Below are some of the main questions we saw from carers and my responses will offer some helpful information and practical tips on how to approach these challenges with employers.


What to tell your employer

If you are working, you should also let your employer know that you are caring for someone. Even an informal chat with your line manager and colleagues can help.


Your employer may also have policies in place to support carers in the workplace, this could include a carers network or additional leave. Ask about their carers’ policy and wellbeing support.


Carer's leave

It is also worth staying up to date with the new rights for employees to take carer's leave.

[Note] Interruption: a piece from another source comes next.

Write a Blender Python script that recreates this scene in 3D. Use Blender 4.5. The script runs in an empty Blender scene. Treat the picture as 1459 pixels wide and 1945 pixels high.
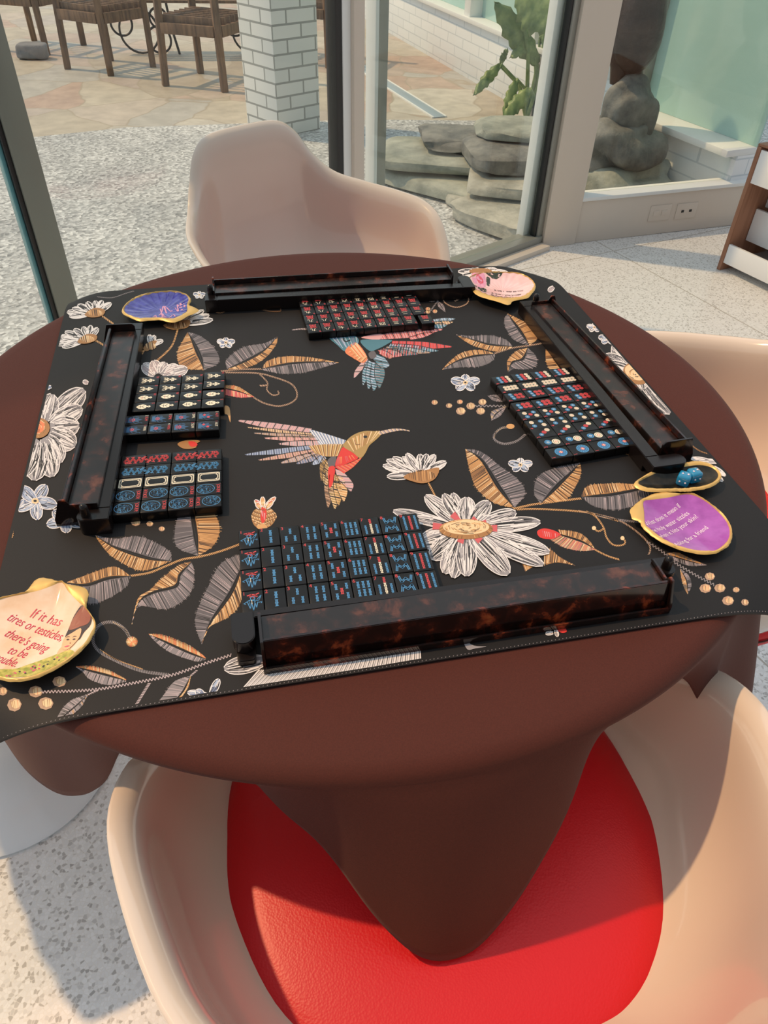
import bpy, bmesh, math, random
from mathutils import Vector, Matrix
random.seed(7)
SC = bpy.context.scene
COL = SC.collection
R = math.radians
pi = math.pi

# ------------------------------------------------------------------ camera
F_PX, PITCH, ROLL, CAMZ = 1387.53, R(41.6803), R(1.7933), 1.3016
cp, sp = math.cos(PITCH), math.sin(PITCH)
FW = Vector((0, cp, -sp)); _rt = Vector((1, 0, 0)); _up = Vector((0, sp, cp))
RT = math.cos(ROLL) * _rt + math.sin(ROLL) * _up
UP = -math.sin(ROLL) * _rt + math.cos(ROLL) * _up
CP = Vector((0, 0, CAMZ))
cd = bpy.data.cameras.new('camera'); cam = bpy.data.objects.new('camera', cd); COL.objects.link(cam)
cam.matrix_world = Matrix(((RT.x, UP.x, -FW.x, CP.x), (RT.y, UP.y, -FW.y, CP.y), (RT.z, UP.z, -FW.z, CP.z), (0, 0, 0, 1)))
cd.sensor_fit = 'VERTICAL'; cd.sensor_height = 36.0; cd.lens = 36.0 * F_PX / 1945.0
cd.clip_start = 0.02; cd.clip_end = 200
SC.camera = cam

# ------------------------------------------------------------------ light
SC.view_settings.view_transform = 'Standard'
SC.view_settings.look = 'None'
SC.view_settings.gamma = 1.0
SC.view_settings.exposure = 0.04
w = bpy.data.worlds.new('sky'); SC.world = w; w.use_nodes = True
nt = w.node_tree; nt.nodes.clear()
wo = nt.nodes.new('ShaderNodeOutputWorld'); bg = nt.nodes.new('ShaderNodeBackground')
tc = nt.nodes.new('ShaderNodeTexCoord'); sx = nt.nodes.new('ShaderNodeSeparateXYZ'); rp = nt.nodes.new('ShaderNodeValToRGB')
mr = nt.nodes.new('ShaderNodeMapRange'); mr.inputs['From Min'].default_value = -1; mr.inputs['From Max'].default_value = 1
nt.links.new(tc.outputs['Generated'], sx.inputs[0]); nt.links.new(sx.outputs['Z'], mr.inputs['Value']); nt.links.new(mr.outputs[0], rp.inputs[0])
rp.color_ramp.elements[0].position = 0.45; rp.color_ramp.elements[0].color = (0.50, 0.47, 0.42, 1)
rp.color_ramp.elements[1].position = 0.75; rp.color_ramp.elements[1].color = (0.84, 0.91, 0.97, 1)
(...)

Such as who can take carer's leave, how long it is and what the requirements for booking carer's leave are.

I’m currently working and caring for someone and really need to reduce my hours?

All employees have the right to request flexible working after they have been employed with the same employer for 26 weeks.


You should not have already made a flexible working request in the previous 12 months. However, I would expect in these circumstances that most reasonable employers would at least consider another request.


When making a flexible working request it’s important to think about the challenges that this might present to your employer and think about how these can be overcome. They will be far more open to accommodating your request if you can show in advance how the impact on the business will be minimised.


Don’t be afraid to make suggestions yourself about how your work might be covered, what is a priority and what might be able to be put on hold for the short-term.


It’s also worth noting that if your flexible working request is approved, this will be a permanent change to your contract. If you’re only looking for a temporary reduction in hours, make this clear when you make the request so that it can be put in place on a temporary basis rather than a permanent one.



Communication is key

The final thing to say is that communication is key. Make sure you talk to your employer about the challenges that you face and what support you might need on a regular basis. You are far more likely to get their support if they know exactly what you need.